» Problem details:
Transcribe the records that follow, preserving every word.

» Records provided:

= = = =

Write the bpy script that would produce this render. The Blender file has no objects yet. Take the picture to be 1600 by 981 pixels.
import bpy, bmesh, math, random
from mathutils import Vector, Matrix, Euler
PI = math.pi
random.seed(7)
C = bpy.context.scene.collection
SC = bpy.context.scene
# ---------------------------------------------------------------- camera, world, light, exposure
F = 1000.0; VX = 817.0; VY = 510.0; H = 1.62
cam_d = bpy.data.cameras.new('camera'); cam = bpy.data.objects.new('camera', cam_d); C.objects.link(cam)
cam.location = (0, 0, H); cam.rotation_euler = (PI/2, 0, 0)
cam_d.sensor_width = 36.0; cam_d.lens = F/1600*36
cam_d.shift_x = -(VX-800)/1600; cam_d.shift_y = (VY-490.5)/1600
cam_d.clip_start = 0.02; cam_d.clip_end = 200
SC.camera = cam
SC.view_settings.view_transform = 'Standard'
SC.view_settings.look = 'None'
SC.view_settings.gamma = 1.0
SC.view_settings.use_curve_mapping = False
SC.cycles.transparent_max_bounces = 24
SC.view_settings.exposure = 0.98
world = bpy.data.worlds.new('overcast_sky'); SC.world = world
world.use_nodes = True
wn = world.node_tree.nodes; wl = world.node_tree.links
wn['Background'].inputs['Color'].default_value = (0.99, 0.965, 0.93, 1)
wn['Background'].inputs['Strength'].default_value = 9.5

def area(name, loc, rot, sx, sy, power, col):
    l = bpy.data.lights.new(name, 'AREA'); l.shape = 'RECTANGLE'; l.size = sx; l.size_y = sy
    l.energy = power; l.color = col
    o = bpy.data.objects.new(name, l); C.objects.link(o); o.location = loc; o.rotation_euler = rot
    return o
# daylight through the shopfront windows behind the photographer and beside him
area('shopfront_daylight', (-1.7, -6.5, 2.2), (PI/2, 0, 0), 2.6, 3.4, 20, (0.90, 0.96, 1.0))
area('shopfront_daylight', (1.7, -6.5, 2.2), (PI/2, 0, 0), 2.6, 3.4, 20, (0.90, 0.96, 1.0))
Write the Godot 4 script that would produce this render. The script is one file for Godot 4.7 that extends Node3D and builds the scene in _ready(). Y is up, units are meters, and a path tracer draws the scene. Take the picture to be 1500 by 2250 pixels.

= = = =

» Output for this task:
Write the bpy script that would produce this render. The Blender file has no objects yet. Take the picture to be 1600 by 981 pixels.
import bpy, bmesh, math, random
from mathutils import Vector, Matrix, Euler
PI = math.pi
random.seed(7)
C = bpy.context.scene.collection
SC = bpy.context.scene
# ---------------------------------------------------------------- camera, world, light, exposure
F = 1000.0; VX = 817.0; VY = 510.0; H = 1.62
cam_d = bpy.data.cameras.new('camera'); cam = bpy.data.objects.new('camera', cam_d); C.objects.link(cam)
cam.location = (0, 0, H); cam.rotation_euler = (PI/2, 0, 0)
cam_d.sensor_width = 36.0; cam_d.lens = F/1600*36
cam_d.shift_x = -(VX-800)/1600; cam_d.shift_y = (VY-490.5)/1600
cam_d.clip_start = 0.02; cam_d.clip_end = 200
SC.camera = cam
SC.view_settings.view_transform = 'Standard'
SC.view_settings.look = 'None'
SC.view_settings.gamma = 1.0
SC.view_settings.use_curve_mapping = False
SC.cycles.transparent_max_bounces = 24
SC.view_settings.exposure = 0.98
world = bpy.data.worlds.new('overcast_sky'); SC.world = world
world.use_nodes = True
wn = world.node_tree.nodes; wl = world.node_tree.links
wn['Background'].inputs['Color'].default_value = (0.99, 0.965, 0.93, 1)
wn['Background'].inputs['Strength'].default_value = 9.5

def area(name, loc, rot, sx, sy, power, col):
    l = bpy.data.lights.new(name, 'AREA'); l.shape = 'RECTANGLE'; l.size = sx; l.size_y = sy
    l.energy = power; l.color = col
    o = bpy.data.objects.new(name, l); C.objects.link(o); o.location = loc; o.rotation_euler = rot
    return o
# daylight through the shopfront windows behind the photographer and beside him
area('shopfront_daylight', (-1.7, -6.5, 2.2), (PI/2, 0, 0), 2.6, 3.4, 20, (0.90, 0.96, 1.0))
area('shopfront_daylight', (1.7, -6.5, 2.2), (PI/2, 0, 0), 2.6, 3.4, 20, (0.90, 0.96, 1.0))
Write the Godot 4 script that would produce this render. The script is one file for Godot 4.7 that extends Node3D and builds the scene in _ready(). Y is up, units are meters, and a path tracer draws the scene. Take the picture to be 1500 by 2250 pixels.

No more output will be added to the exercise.